If the Renaissance teaches us anything as Christians it is that we should develop every area of our being so that we may worship God with all that we have. This means the mind and the intellect is as important as our emotions or our sanctification. It means that doctrine and a systematic understanding of the Bible is essential and that church history is completely relevant to understanding where we are today. The old cliche applies to Evangelicalism: " Those who forget the past are doomed to repeat it."

May the peace of God be with you!

1 comment:

Anonymous said...

Charlie,

Thanks for this post. I have become convicted of this in other areas as well. I am one who loves the languages and I do believe they take priority in theological formulation which I know you agree with as well. However, a study of the text in Greek and Hebrew should not exclude other studies.

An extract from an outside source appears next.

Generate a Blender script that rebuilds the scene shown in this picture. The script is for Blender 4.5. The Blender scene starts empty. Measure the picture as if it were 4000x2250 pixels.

You mention church history and systematics, but what about the humanities in general: literature, art, philosophy etc. These things are being pushed away more and more from education in the church and society as a whole. The church has lost or is in the process of losing its place in teaching these subjects as well. Loving the Lord with all our Heart and Mind has changed to Loving the Lord with all our emotions. Emotions are important of course, but I have been working on a little piece for the church I am a member of. Check out Psalm 100. All the language about praise and worship and singing, but what is at the center of the text? "KNOW that Yahweh, He is God, He has made us and we are His, His people, the sheep of his shepherding." The Psalm focuses on this very point. The singing and praise commands seem to be the result of KNOWING the LORD. Furthermore, verse 5 provides a reason which out worship should be grounded in, "Because Yahweh is good, his steadfast love endures forever, his faithfulness through all generations.

My sermon is almost done, but it is interesting to note that this Psalm talks of knowing God and supplies a reason for worship. The affections must be stirred by the our conception of God, which comes from the Text and Theology and Church history, and even some forms of Art (barring that they are grounded in the Christian metanarrative as well). If all we have is emotion, it seems that we will not honor God the way we ought because our emotions and worship in general must be in accord with our knowledge of God.

Charlie, thanks for the post. Also, you have done this in the past, but continue to provide relevant examples which will demonstrate for us the necessity of studying church history. In what specific ways does it bear on our experience today? Thanks again brother.